1. For a complete description of these religious exercises, see the March 28, 2019 Memorandum-Decision and Order of this Court. Dkt. No. 54 ("2019 Memorandum-Decision and Order").
2. "A verified complaint," like the Complaint in this case, "is to be treated as an affidavit for summary judgment purposes, and therefore will be considered in determining whether material issues of fact exist. . . ." See Colon v. Coughlin, 58 F.3d 865, 872 (2d Cir. 1995) (citing Fed. R. Civ. P. 56(e)).
3. Rule 60(b) provides that a court may relieve a party from a final judgment, order, or proceeding for the following reasons: (1) mistake, inadvertence, surprise, or excusable neglect; (2) newly discovered evidence . . .; (3) fraud . . ., misrepresentation, or other misconduct of an adverse party; (4) the judgment is void; (5) the judgment has been satisfied, released, or discharged; . . . or (6) any other reason justifying relief from the operation of the judgment.

Fed. R. Civ. P. 60(b).

4. Reddie argues that the Court should not consider this correspondence since it is inadmissible hearsay. Reddie's Mem. at 6-7. However, "the Court has considered" the letter "not for the truth of the statements [it] contain[s], but as evidence that" Reddie "had notice that there were complaints about the" lack of Jumu'ah services at Coxsackie C. F. See Hill v. Cty. of Montgomery, No. 14-CV-933, 2019 WL 5842822, at *10 (N.D.N.Y. Nov. 7, 2019) (citing United States v. Dupree, 706 F.3d 131, 137 (2d Cir. 2013)). Hence, the Court may properly rely upon this evidence.

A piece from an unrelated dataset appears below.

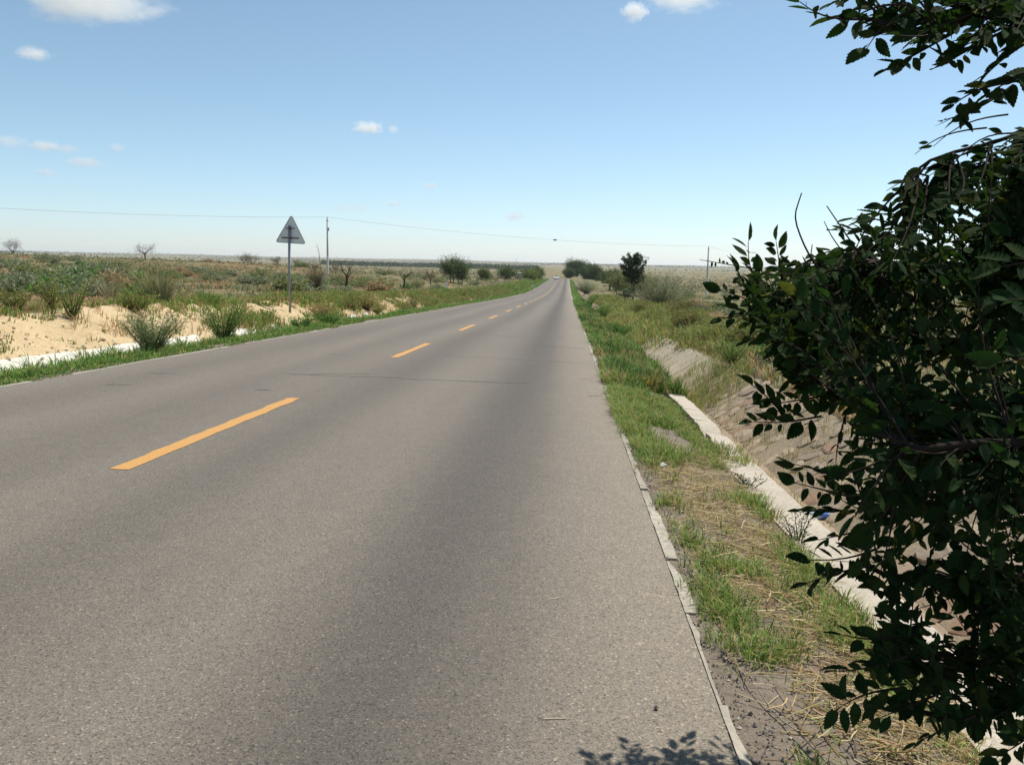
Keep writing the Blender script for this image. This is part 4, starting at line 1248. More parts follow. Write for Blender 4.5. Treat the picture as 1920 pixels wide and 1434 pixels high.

5. The McCoy Letter stated, "All additional religious concerns should be addressed to the Coordinating Chaplain, and if you are not satisfied with the outcome, address said concerns with the Deputy Superintendent for Program Services [Barringer]. If you are still not pleased, you may address your concerns to the Superintendent [Martuscello]. You may also use the grievance process if your concerns are not resolved." McCoy Ltr. at 31.
6. The Court need not reach Reddie's alternative argument for dismissal, namely that a reasonable officer in Reddie's position would have known that missing Jumu'ah services imposed a substantial burden on Plaintiff's free exercise of his religion. Reddie's Mem. at 4-6; 7-9.